Exercise brief >>
Any pictures in the records below should be skipped; write out everything else exactly.
════════════════════
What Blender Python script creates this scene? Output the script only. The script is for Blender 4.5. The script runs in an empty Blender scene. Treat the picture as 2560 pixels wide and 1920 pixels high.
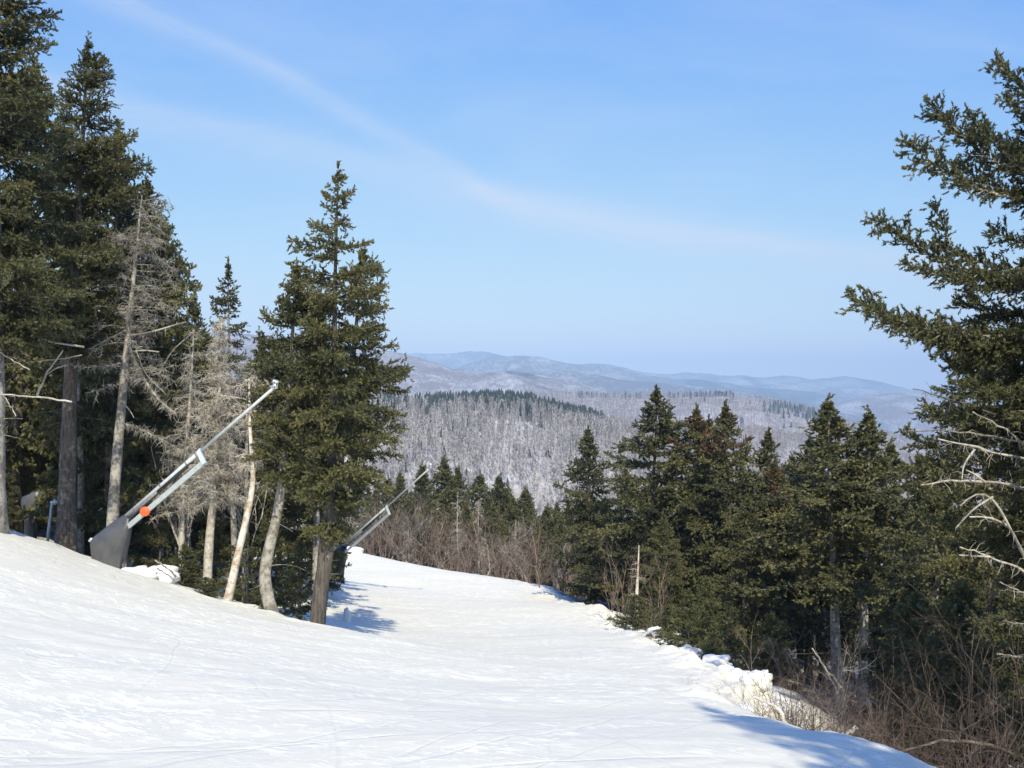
import bpy, math
import numpy as np
from mathutils import Vector

sc = bpy.context.scene
COL = sc.collection
F, HOR = 1100.0, 398.0
PIT = math.atan((384 - HOR) / F)


def at(px, py, Y):
    """world point seen at a picture position when it stands Y metres ahead of the eye (eye at the origin)"""
    u = (px - 512) / F
    w = (384 - py) / F
    dy = math.cos(PIT) + w * math.sin(PIT)
    dz = -math.sin(PIT) + w * math.cos(PIT)
    t = Y / dy
    return np.array([u * t, Y, dz * t])


def nrm(a):
    return a / np.maximum(np.linalg.norm(a, axis=-1, keepdims=True), 1e-9)


# ------------------------------------------------------------------ mesh building
class MB:
    def __init__(s):
        s.V, s.Fc, s.A, s.n = [], [], [], 0

    def add(s, V, Fc, a=0.5):
        V = np.asarray(V, dtype=np.float32).reshape(-1, 3)
        Fc = np.asarray(Fc, dtype=np.int32)
        s.V.append(V)
        s.Fc.append(Fc + s.n)
        s.A.append(np.broadcast_to(np.asarray(a, dtype=np.float32), (len(Fc),)))
        s.n += len(V)

    def build(s, name, mat, parent=None, smooth=False):
        me = bpy.data.meshes.new(name)
        V = np.concatenate(s.V)
        me.vertices.add(len(V))
        me.vertices.foreach_set('co', V.ravel())
        loops = np.concatenate([f.ravel() for f in s.Fc])
        tot = np.concatenate([np.full(len(f), f.shape[1], dtype=np.int32) for f in s.Fc])
        st = np.concatenate([[0], np.cumsum(tot)[:-1]]).astype(np.int32)
        me.loops.add(len(loops))
        me.loops.foreach_set('vertex_index', loops)
        me.polygons.add(len(tot))
        me.polygons.foreach_set('loop_start', st)
        me.polygons.foreach_set('use_smooth', np.full(len(tot), smooth, dtype=bool))
        at_ = me.attributes.new('tint', 'FLOAT', 'FACE')
        at_.data.foreach_set('value', np.concatenate(s.A).astype(np.float32))
        me.update(calc_edges=True)
        mats = mat if isinstance(mat, (list, tuple)) else [mat]
        for m in mats:
            me.materials.append(m)
        o = bpy.data.objects.new(name, me)
        COL.objects.link(o)
        if parent:
            o.parent = parent
        return o


def frame_of(d):
    ref = np.where(np.abs(d[:, 2:3]) < 0.9, np.array([[0, 0, 1.0]]), np.array([[1.0, 0, 0]]))
    s = nrm(np.cross(d, ref))
    return s, np.cross(d, s)


def prisms(A, B, ra, rb, n=3):
    A = np.asarray(A, float).reshape(-1, 3)
    B = np.asarray(B, float).reshape(-1, 3)
    N = len(A)
    ra = np.broadcast_to(np.asarray(ra, float), (N,))
    rb = np.broadcast_to(np.asarray(rb, float), (N,))
    s, t = frame_of(nrm(B - A))
    V = np.zeros((N, 2 * n, 3))
    for k in range(n):
        c, q = math.cos(2 * math.pi * k / n), math.sin(2 * math.pi * k / n)
        e = s * c + t * q
        V[:, k] = A + e * ra[:, None]
        V[:, n + k] = B + e * rb[:, None]
    Fc = np.array([[k, (k + 1) % n, n + (k + 1) % n, n + k] for k in range(n)])
    return V.reshape(-1, 3), (Fc[None] + (np.arange(N) * 2 * n)[:, None, None]).reshape(-1, 4)


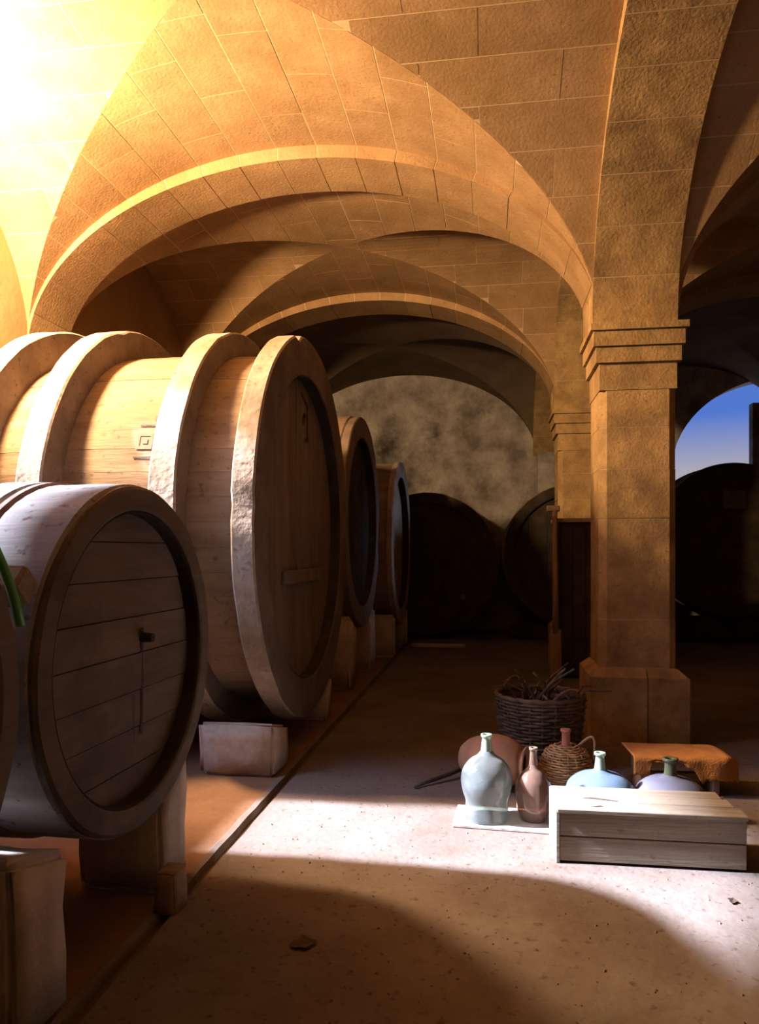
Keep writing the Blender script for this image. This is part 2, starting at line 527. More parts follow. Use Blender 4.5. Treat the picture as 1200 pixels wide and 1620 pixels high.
════════════════════
Exercise response >>
What Blender Python script creates this scene? Output the script only. The script is for Blender 4.5. The script runs in an empty Blender scene. Treat the picture as 2560 pixels wide and 1920 pixels high.
import bpy, math
import numpy as np
from mathutils import Vector

sc = bpy.context.scene
COL = sc.collection
F, HOR = 1100.0, 398.0
PIT = math.atan((384 - HOR) / F)


def at(px, py, Y):
    """world point seen at a picture position when it stands Y metres ahead of the eye (eye at the origin)"""
    u = (px - 512) / F
    w = (384 - py) / F
    dy = math.cos(PIT) + w * math.sin(PIT)
    dz = -math.sin(PIT) + w * math.cos(PIT)
    t = Y / dy
    return np.array([u * t, Y, dz * t])


def nrm(a):
    return a / np.maximum(np.linalg.norm(a, axis=-1, keepdims=True), 1e-9)


# ------------------------------------------------------------------ mesh building
class MB:
    def __init__(s):
        s.V, s.Fc, s.A, s.n = [], [], [], 0

    def add(s, V, Fc, a=0.5):
        V = np.asarray(V, dtype=np.float32).reshape(-1, 3)
        Fc = np.asarray(Fc, dtype=np.int32)
        s.V.append(V)
        s.Fc.append(Fc + s.n)
        s.A.append(np.broadcast_to(np.asarray(a, dtype=np.float32), (len(Fc),)))
        s.n += len(V)

    def build(s, name, mat, parent=None, smooth=False):
        me = bpy.data.meshes.new(name)
        V = np.concatenate(s.V)
        me.vertices.add(len(V))
        me.vertices.foreach_set('co', V.ravel())
        loops = np.concatenate([f.ravel() for f in s.Fc])
        tot = np.concatenate([np.full(len(f), f.shape[1], dtype=np.int32) for f in s.Fc])
        st = np.concatenate([[0], np.cumsum(tot)[:-1]]).astype(np.int32)
        me.loops.add(len(loops))
        me.loops.foreach_set('vertex_index', loops)
        me.polygons.add(len(tot))
        me.polygons.foreach_set('loop_start', st)
        me.polygons.foreach_set('use_smooth', np.full(len(tot), smooth, dtype=bool))
        at_ = me.attributes.new('tint', 'FLOAT', 'FACE')
        at_.data.foreach_set('value', np.concatenate(s.A).astype(np.float32))
        me.update(calc_edges=True)
        mats = mat if isinstance(mat, (list, tuple)) else [mat]
        for m in mats:
            me.materials.append(m)
        o = bpy.data.objects.new(name, me)
        COL.objects.link(o)
        if parent:
            o.parent = parent
        return o


def frame_of(d):
    ref = np.where(np.abs(d[:, 2:3]) < 0.9, np.array([[0, 0, 1.0]]), np.array([[1.0, 0, 0]]))
    s = nrm(np.cross(d, ref))
    return s, np.cross(d, s)


def prisms(A, B, ra, rb, n=3):
    A = np.asarray(A, float).reshape(-1, 3)
    B = np.asarray(B, float).reshape(-1, 3)
    N = len(A)
    ra = np.broadcast_to(np.asarray(ra, float), (N,))
    rb = np.broadcast_to(np.asarray(rb, float), (N,))
    s, t = frame_of(nrm(B - A))
    V = np.zeros((N, 2 * n, 3))
    for k in range(n):
        c, q = math.cos(2 * math.pi * k / n), math.sin(2 * math.pi * k / n)
        e = s * c + t * q
        V[:, k] = A + e * ra[:, None]
        V[:, n + k] = B + e * rb[:, None]
    Fc = np.array([[k, (k + 1) % n, n + (k + 1) % n, n + k] for k in range(n)])
    return V.reshape(-1, 3), (Fc[None] + (np.arange(N) * 2 * n)[:, None, None]).reshape(-1, 4)


Keep writing the Blender script for this image. This is part 2, starting at line 527. More parts follow. Use Blender 4.5. Treat the picture as 1200 pixels wide and 1620 pixels high.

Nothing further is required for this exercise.